In Trump’s world, it seems, it would have been better for McCain to partake in the systematic rape and plunder of a whole society and not pay any price for his crimes. Better to murder and avoid conviction, rather than be captive to the people you killed. Those who replied to Trump’s attack did so similarly  ignorantly. What completely escaped everyone’s mind, it seems, was that McCain was shot down while bombing and murdering from above.

At least for the young McCain, whose father was an admiral in the same war, his name was soon on the front page of every national newspaper. The young men and women who died at McCain’s hands were never offered the same treatment. No one remembers their names, spare the grieving families they left in their wake.

The way in which McCain’s service is remembered, labelled in terms of sacrifice and bravery, demonstrates exactly how flawed America’s collective memory of the Vietnam war is. 950,000 North Vietnamese people died, compared to the comparatively inconsequential 58,000 Americans who suffered the same fate. This number alone does not even begin to illustrate the geographic and economic devastation the war enabled. Decades later, John McCain was still able to walk down the halls of the United States’ Congress, uninhibited by lasting effects of the Agent Orange that crippled the children and grandchildren of the people he bombed.

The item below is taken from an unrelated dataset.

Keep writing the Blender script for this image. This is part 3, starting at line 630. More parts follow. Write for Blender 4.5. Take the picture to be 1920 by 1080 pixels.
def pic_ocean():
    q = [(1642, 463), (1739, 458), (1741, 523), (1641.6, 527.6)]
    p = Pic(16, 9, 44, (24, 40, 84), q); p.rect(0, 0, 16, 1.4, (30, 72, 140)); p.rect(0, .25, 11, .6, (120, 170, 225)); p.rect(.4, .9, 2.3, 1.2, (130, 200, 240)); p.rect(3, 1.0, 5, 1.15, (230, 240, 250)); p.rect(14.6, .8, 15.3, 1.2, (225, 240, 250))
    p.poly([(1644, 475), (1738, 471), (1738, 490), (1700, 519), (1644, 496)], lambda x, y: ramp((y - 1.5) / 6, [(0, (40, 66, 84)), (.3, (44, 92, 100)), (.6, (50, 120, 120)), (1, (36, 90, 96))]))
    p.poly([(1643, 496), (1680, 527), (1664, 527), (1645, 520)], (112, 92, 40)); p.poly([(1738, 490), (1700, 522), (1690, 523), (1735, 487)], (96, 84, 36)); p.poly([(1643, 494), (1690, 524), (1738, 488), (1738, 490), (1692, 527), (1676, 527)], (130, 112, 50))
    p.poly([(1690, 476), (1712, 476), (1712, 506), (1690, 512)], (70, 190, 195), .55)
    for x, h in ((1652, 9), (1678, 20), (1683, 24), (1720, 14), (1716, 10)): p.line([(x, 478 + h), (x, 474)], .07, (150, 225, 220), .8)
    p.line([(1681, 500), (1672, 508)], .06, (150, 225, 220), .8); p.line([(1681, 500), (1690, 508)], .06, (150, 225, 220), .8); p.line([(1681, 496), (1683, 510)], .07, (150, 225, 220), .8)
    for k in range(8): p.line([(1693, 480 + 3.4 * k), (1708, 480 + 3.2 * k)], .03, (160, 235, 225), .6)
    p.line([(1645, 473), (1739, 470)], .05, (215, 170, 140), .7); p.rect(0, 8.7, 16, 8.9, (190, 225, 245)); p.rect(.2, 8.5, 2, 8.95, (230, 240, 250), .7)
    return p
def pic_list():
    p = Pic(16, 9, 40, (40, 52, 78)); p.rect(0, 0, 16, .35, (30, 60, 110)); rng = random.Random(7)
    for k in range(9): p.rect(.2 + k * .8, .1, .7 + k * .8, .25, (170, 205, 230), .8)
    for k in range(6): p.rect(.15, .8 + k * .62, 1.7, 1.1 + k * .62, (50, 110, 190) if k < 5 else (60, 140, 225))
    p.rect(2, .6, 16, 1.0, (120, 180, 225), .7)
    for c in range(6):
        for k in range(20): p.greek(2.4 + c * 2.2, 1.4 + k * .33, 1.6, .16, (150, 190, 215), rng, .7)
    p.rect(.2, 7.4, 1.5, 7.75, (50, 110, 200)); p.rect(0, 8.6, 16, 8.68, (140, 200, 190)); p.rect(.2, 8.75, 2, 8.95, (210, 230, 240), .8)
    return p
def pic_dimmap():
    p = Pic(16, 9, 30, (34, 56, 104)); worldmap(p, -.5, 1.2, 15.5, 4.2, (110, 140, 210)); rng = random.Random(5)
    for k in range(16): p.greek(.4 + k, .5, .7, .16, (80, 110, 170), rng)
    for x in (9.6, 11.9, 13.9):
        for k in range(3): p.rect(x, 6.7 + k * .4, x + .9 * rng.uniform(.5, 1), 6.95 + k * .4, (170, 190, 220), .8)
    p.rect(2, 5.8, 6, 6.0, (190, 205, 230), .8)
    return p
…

There were some admirable figures from the Vietnam era, some you may even call heroes, but they were the ones who stood up against the draft and did not to travel to a foreign land to kill near indiscriminately. Maybe if the tables were turned, if Vietnamese soldiers were reigning bombs on Arizona and McCain fought to defend his country, he might deserve the title of hero, but certainly not for his crimes in southeast Asia.

Despite the suffering he endured during America’s imperial endeavors, he was clearly not dissuaded by the notion of it. In 2003, the similarities to Vietnam were clearly lost on the late senator when he voted for the invasion of Iraq. After a million Iraqi citizens died, it became hard to avoid the cliché that American politicians had blood on their hands, McCain included.

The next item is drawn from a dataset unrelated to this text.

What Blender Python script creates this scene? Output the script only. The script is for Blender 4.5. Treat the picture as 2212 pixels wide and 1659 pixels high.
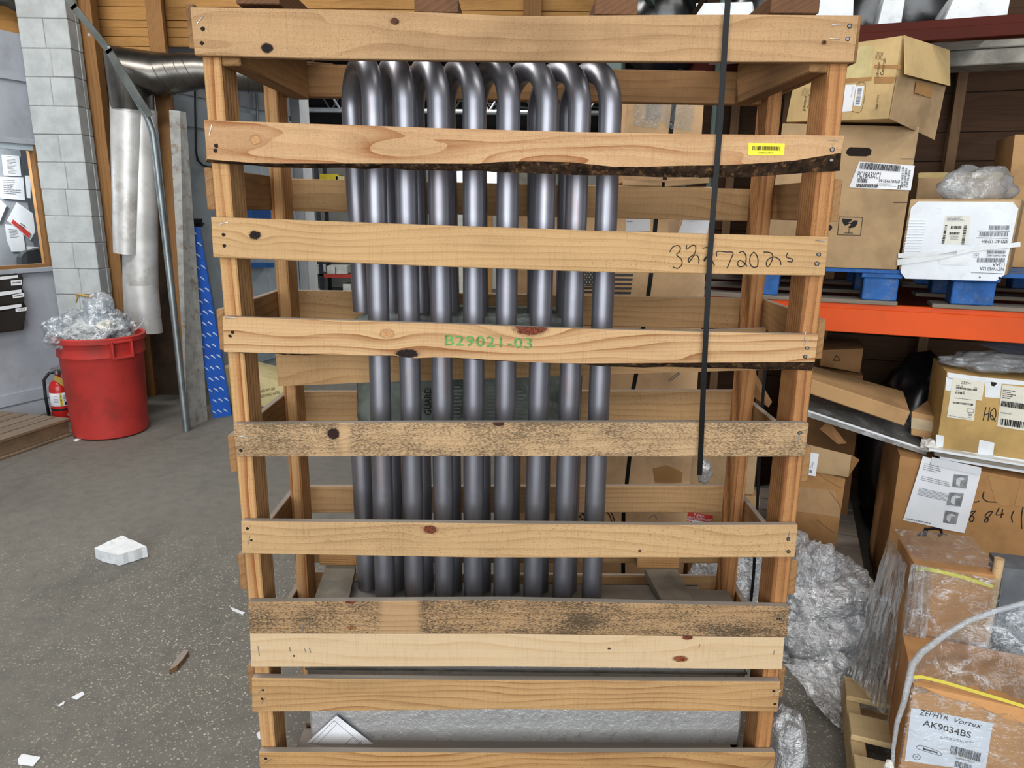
import bpy, bmesh, math, random
from mathutils import Vector, Matrix, noise
random.seed(11)
for o in list(bpy.data.objects): bpy.data.objects.remove(o)
C = bpy.context.scene.collection
sc = bpy.context.scene
# ---------------------------------------------------------------- camera, light, exposure
FPX, PITCH, ROLL, EYE = 1540.0, math.atan(375/1540.0), 0.0115, 1.6
CAM = Vector((0, 0, EYE))
FW = Vector((0, math.cos(PITCH), -math.sin(PITCH)))
DN = Vector((0, -math.sin(PITCH), -math.cos(PITCH)))
RT = Vector((1, 0, 0))
cr, sr = math.cos(ROLL), math.sin(ROLL)
cam_data = bpy.data.cameras.new('camera')
cam_data.sensor_width = 36
cam_data.lens = 36*FPX/2212
cam_data.clip_start = 0.05
cam = bpy.data.objects.new('camera', cam_data)
C.objects.link(cam)
cx_, cy_, cz_ = RT*cr - DN*sr, -(RT*sr + DN*cr), -FW
cam.matrix_world = Matrix(((cx_.x, cy_.x, cz_.x, CAM.x), (cx_.y, cy_.y, cz_.y, CAM.y), (cx_.z, cy_.z, cz_.z, CAM.z), (0, 0, 0, 1)))
sc.camera = cam
sc.view_settings.view_transform = 'Standard'
sc.view_settings.look = 'None'
sc.view_settings.gamma = 1
sc.view_settings.use_curve_mapping = False
sc.view_settings.exposure = 0.42
world = bpy.data.worlds.new('world')
sc.world = world
world.use_nodes = True
world.node_tree.nodes['Background'].inputs[0].default_value = (0.86, 0.93, 1.0, 1)
world.node_tree.nodes['Background'].inputs[1].default_value = 0.5
sc.cycles.use_denoising = True
sc.cycles.max_bounces = 8
sc.cycles.transparent_max_bounces = 24
sc.cycles.caustics_reflective = False
sc.cycles.caustics_refractive = False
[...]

McCain’s heroism is hard to find on the field of battle, and his work in domestic affairs are hardly more enlightening. He was praised by Democrats in July 2017 when his famous “thumbs down” allegedly saved Obamacare. In reality, however, his opposition to the Republican replacement bill was grounded in objections to procedure, rather than the ultimate goal. In the years following the passage of the Affordable Care Act, McCain voted dozens of times to repeal it. Even if he was genuinely supportive of Obamacare, an argument for which evidence does not provide, it would hardly render him a hero. Unwillingness to take away healthcare from millions of people is not a heroic act, but merely the sign of a moral person.

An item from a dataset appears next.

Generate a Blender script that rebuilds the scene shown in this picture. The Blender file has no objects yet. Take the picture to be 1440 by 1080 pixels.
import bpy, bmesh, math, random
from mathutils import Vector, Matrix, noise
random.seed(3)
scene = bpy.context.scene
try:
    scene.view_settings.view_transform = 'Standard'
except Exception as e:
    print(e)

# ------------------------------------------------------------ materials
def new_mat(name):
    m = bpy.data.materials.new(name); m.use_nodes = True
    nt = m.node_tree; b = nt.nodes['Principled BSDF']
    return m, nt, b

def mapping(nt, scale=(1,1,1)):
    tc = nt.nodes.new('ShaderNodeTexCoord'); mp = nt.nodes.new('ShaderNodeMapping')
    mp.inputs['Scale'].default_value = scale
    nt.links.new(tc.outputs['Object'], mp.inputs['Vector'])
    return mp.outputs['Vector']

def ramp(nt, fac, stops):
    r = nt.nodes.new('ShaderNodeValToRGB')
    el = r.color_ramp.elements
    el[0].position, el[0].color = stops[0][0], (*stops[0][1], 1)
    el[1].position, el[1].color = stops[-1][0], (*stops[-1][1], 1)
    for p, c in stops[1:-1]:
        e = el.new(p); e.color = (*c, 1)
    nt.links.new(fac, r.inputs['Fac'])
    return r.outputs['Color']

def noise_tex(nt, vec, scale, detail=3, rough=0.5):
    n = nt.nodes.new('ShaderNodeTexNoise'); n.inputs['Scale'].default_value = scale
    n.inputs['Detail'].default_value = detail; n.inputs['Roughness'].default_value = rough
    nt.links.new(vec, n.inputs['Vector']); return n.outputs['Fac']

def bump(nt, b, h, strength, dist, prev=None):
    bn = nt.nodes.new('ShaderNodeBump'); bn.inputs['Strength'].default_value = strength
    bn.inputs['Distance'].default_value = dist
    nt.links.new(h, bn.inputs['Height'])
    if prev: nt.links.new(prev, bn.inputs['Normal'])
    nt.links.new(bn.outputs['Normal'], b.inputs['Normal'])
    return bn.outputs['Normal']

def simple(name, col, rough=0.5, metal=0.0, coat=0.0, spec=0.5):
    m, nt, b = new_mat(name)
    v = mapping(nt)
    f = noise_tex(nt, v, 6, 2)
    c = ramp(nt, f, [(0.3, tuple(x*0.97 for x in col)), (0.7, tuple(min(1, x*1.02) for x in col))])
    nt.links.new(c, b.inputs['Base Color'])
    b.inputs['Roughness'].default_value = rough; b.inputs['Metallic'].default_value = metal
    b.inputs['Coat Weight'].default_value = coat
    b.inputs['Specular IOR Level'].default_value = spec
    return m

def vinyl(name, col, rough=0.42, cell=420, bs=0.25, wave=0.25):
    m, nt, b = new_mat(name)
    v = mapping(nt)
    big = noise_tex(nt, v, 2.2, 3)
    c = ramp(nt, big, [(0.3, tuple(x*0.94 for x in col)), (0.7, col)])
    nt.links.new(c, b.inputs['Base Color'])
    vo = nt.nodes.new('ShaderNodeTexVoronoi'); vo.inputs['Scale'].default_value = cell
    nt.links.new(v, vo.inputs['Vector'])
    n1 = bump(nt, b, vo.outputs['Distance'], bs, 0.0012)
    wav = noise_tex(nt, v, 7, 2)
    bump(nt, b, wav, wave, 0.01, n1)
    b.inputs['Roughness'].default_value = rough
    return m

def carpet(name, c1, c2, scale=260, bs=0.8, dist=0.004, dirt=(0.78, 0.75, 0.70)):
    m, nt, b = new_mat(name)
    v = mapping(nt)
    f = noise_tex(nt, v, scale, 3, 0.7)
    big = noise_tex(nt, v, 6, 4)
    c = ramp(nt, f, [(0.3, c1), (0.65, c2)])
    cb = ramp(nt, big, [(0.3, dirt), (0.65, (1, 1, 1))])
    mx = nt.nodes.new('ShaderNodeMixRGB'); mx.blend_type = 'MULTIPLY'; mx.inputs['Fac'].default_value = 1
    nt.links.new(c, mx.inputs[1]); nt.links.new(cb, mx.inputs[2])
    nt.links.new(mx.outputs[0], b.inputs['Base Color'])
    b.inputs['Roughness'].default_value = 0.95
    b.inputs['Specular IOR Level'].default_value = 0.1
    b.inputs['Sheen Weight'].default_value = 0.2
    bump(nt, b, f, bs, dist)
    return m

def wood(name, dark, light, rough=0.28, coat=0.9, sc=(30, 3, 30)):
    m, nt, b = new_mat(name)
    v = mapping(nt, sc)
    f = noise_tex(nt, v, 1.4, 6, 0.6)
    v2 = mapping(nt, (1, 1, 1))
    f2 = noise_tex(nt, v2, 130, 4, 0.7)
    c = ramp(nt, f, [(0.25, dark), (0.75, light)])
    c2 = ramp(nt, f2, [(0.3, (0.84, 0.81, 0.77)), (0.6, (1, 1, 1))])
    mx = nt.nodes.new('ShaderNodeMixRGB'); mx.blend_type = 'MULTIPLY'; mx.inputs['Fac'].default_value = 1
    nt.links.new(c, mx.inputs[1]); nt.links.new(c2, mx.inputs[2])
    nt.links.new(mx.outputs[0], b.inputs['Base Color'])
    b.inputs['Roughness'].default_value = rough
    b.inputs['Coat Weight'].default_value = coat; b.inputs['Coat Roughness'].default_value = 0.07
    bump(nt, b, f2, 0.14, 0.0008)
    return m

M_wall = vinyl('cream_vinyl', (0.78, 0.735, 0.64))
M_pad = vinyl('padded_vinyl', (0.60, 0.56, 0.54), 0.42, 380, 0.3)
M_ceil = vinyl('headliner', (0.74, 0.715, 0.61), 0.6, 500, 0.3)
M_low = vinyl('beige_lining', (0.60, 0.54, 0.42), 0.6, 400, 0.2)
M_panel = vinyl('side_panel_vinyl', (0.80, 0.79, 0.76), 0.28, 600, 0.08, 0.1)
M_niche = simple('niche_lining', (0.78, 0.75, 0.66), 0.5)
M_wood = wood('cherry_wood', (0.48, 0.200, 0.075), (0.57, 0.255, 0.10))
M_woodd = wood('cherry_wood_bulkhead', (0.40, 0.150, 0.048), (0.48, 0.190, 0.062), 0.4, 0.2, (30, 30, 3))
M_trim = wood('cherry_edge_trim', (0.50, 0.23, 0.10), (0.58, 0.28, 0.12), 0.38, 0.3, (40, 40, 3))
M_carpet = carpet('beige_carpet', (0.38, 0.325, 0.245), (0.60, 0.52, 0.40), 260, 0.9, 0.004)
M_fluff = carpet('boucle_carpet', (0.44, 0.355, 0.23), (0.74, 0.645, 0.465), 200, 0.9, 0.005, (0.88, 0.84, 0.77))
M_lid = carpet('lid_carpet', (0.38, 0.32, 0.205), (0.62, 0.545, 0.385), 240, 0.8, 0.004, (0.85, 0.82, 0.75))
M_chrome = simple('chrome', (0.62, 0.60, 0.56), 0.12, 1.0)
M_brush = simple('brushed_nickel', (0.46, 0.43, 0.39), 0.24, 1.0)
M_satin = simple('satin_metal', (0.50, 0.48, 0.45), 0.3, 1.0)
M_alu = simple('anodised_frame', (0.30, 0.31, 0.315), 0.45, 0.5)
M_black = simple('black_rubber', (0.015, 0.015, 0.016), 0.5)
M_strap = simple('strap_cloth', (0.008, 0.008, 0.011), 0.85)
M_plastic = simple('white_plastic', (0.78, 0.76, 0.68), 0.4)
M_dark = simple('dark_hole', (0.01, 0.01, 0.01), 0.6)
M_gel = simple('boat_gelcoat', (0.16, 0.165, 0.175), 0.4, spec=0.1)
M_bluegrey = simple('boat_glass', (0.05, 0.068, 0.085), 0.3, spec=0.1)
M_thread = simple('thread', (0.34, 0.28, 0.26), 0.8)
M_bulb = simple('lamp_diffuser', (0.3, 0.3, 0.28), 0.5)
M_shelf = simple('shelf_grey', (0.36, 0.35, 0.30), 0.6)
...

One of McCain’s greatest contributions to American healthcare was his near fascination with the female body, specifically whether women should have independence over it. In his 31 years in the Senate he voted against abortion 115 times. The apex of which was his co-sponsorship of a constitutional amendment banning abortion in all cases bar rape, incest, and risk to the mother. By any rational view, McCain reeks more of a demagogue than a tolerant man.

The unified way in which Democratic politicians lined up to praise McCain is as great an indictment of their party as any. Instantly, every Democratic politician acted as if he didn’t vote to repeal Glass-Steagall, and didn’t vote against Dodd-Frank. He worked tirelessly throughout his life to lower the federal minimum wage, which would have left fully employed people starving in their homes. McCain showed nothing but contempt for the working people of America. At best he did not consider that his actions would hurt society’s most vulnerable; at worst he knew Americans would go to bed hungry, and squandered his power regardless.

Often McCain is praised by some for his votes to solve global warming and the gun crisis, but if acceptance of basic facts and their solutions are all that are necessary to be a hero, most people are as qualified as McCain. As the American political class lines up to defend the man, one sycophant after another, they bring shame to themselves. When the history books are written, McCain will be viewed as a hero of capitalism, a hero of empire, but little else.